Reps. Markey (Mass.) and Platts (Penn.) recently introduced the Fuel Economy Reform Act (H.R. 1506) to improve gas mileage standards. Oregon Reps. Blumenauer, DeFazio, and Hooley are all co-sponsors. The bill would raise the average gas mileage of cars and light trucks to 35 miles per gallon by 2018, and then 4 percent per year after that.

The Issue

We can reduce our dependence on foreign oil. Through improved gas mileage, better transportation choices and clean farm-based fuels, we can easily save more than twice the amount of oil we import from the Persian Gulf.

The United States consumes more oil than any other country, and our cars, SUVs and light trucks account for 40 percent of this consumption. In Oregon, gasoline represents 53 percent of the state’s petroleum consumption. Unfortunately, our oil consumption continues to increase. The average gas mileage of new vehicles actually declined by 6 percent between 1987 and 2004 as automakers produced more gas-guzzling SUVs and light trucks.  Americans also are driving more than ever before: in Oregon, vehicle-miles traveled increased 66 percent between 1983 and 2003.  

The effects of our country’s oil dependence are devastating: rising prices transfer hundreds of millions of dollars taken from Oregonians and the Oregon economy to oil companies with record-breaking profits.
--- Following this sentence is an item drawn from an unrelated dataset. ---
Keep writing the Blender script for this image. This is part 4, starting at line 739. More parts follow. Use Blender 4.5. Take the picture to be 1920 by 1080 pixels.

And at the same time, we continue to increase the amount of global warming pollution spewing into our atmosphere, warming our climate, and threatening precious natural resources.

The best way to cut America’s oil dependence and shield consumers from price spikes at the pump is to make cars and light trucks go farther on a gallon of gasoline.  Fortunately, we have the technology to increase the efficiency of our cars and light trucks to 40 miles per gallon (mpg) over the next decade while improving safety and maintaining performance. Every year that goes by without a meaningful increase in gas mileage means more oil dependence, more pain at the gas pump and more global warming. A 2006 Environment Oregon report showed that if the Bush administration had announced, as part of the unveiling of its energy policy in May 2001, an increase in fuel economy to 40 mpg by 2012:

  • Oregon would now be consuming 5,600 fewer barrels of oil per day, Oregonians would save $98 million in 2006 alone, and the state would have avoided 384,000 tons of global warming pollution, the equivalent of taking 102,000 cars off the roads altogether.
  • The U.S. would be consuming 500,000 fewer barrels of oil per day, Americans would save $8.7 billiion in 2006, and the country would avoid 34 million tons of global warming pollution, the equivalent of taking almost six million vehicles off the roads.

President Bush has requested authority to raise gas mileage standards. But the President already had authority to increase gas mileage standards, and the White House has supported legislation that would instead grant them authority to change gas mileage standards for passenger cars based on the size and weight of the vehicle. That would actually remove the existing gas mileage standard for cars and provide no guarantee that manufacturers will increase the fuel economy; in fact, they could make their cars bigger and heavier rather than make them go farther on a gallon of gasoline. 

Environment Oregon is working with other environmental groups across the country and our federal advocacy office in Washington, D.C., to push for better solutions. Reps. Markey (Mass.) and Platts (Penn.) recently introduced the Fuel Economy Reform Act (H.R. 1506) to improve gas mileage standards. Oregon Reps. Blumenauer, DeFazio, and Hooley are all co-sponsors. The bill would raise the average gas mileage of cars and light trucks to 35 miles per gallon by 2018, and then 4 percent per year after that.

Senators Feinstein (Calif.), Durbin (Ill.), Snowe (Maine), and Inouye (Hawaii) have introduced Senate legislation to increase gas mileage standards.